Some of those comparing Trump to Hitler feel safer making those comparisons because, even though they draw certain parallels up to a point, there’s a feeling that somehow it could never really get quite that bad again, not in the 21st century – after all, this is America, not Germany.

We spend a lot of time considering the history of countries such as Germany in World War II, but perhaps we would be better served by broadening our perspective and looking to the history of countries closer to home, considering just how far they were prepared to go in the name of their “national security” – a rhetorical device Trump is particularly fond of. On this day, 75 years ago, it made sense to the American government of the time to imprison everyone of Japanese ethnicity. Is it so unimaginable that Trump would never consider putting comparable policies in place?

A much more interesting parallel is that between Trump and Roosevelt, but this is cited far less often, and is far more uncomfortable – Roosevelt is often hailed as an American hero.
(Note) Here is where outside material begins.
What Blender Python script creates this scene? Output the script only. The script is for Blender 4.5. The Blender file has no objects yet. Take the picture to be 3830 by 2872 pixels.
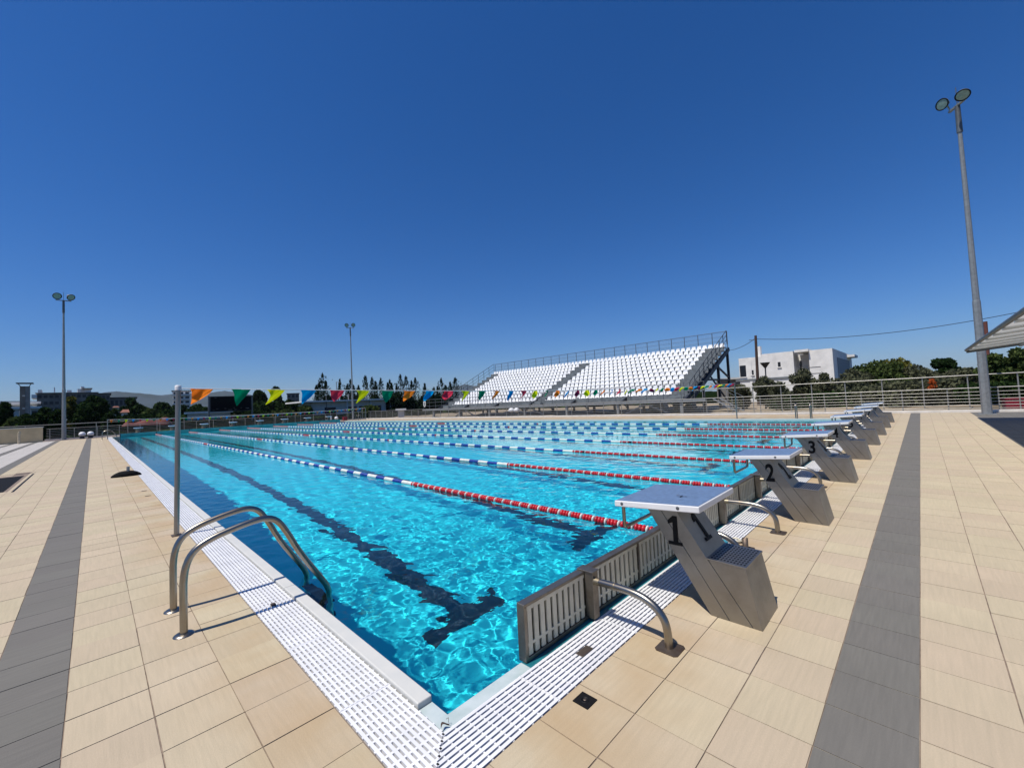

On the surface, Roosevelt’s America was at war, unlike Trump’s, and many would argue that the circumstances under which he operated and made decisions were radically different; nevertheless, there are many others who would attest that America is at war with Islamic fundamentalism.

Mercifully, I am in no way able to predict the future – that would make for a very dull existence. Still, I feel we are moving towards a world much closer to the one we perhaps wrongly assumed would remain confined to dusty textbooks, and the thought of people being herded into internment camps in the 21st century, however remote, is no longer an impossibility.